La campagne s'annonce rude après l'officialisation de la candidature de la redoutable ex-Première ministre Ioulia Timochenko, qui à 53 ans semble décidée à prendre sa revanche après avoir été battue par M. Ianoukovitch, son ennemi juré depuis la Révolution orange de 2004.

«Si vous m'accordez votre confiance, en tant que présidente d'Ukraine, je ne donnerais plus la possibilité à l'agresseur de prendre un centimètre de terre ukrainienne sans combat», a-t-elle martelé, adoubée par son parti Batkivchtchina (Patrie) en plein air, sous un ciel bleu, dans le centre de la capitale.

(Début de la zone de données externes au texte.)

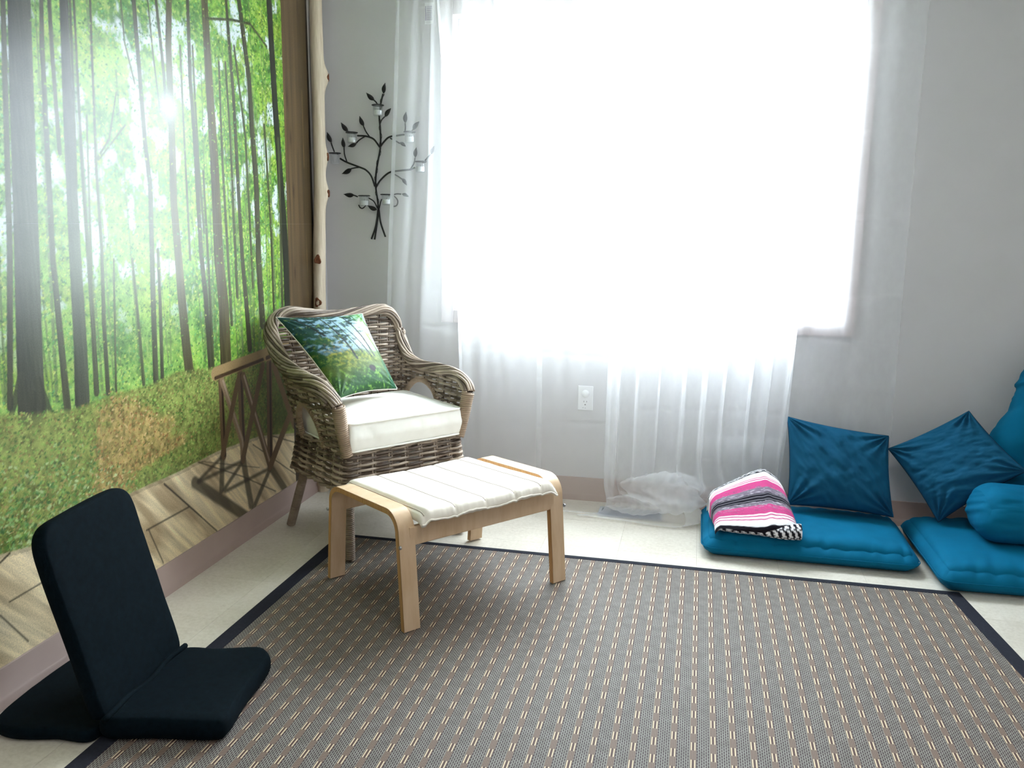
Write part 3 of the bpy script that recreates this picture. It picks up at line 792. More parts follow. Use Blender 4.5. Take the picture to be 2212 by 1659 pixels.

Le Parti des régions, majoritaire au Parlement, mais désormais laminé dans l'opinion, a apporté son soutien à l'ex-gouverneur pro-russe de Kharkiv, Mikhaïlo Dobkine, qui dispose selon le journal Dzerkalo Tyjnia du soutien de l'homme le plus riche d'Ukraine, l'influent Rinat Akhmetov. Il a exclu au passage le plus célèbre de ses membres: Viktor Ianoukovitch.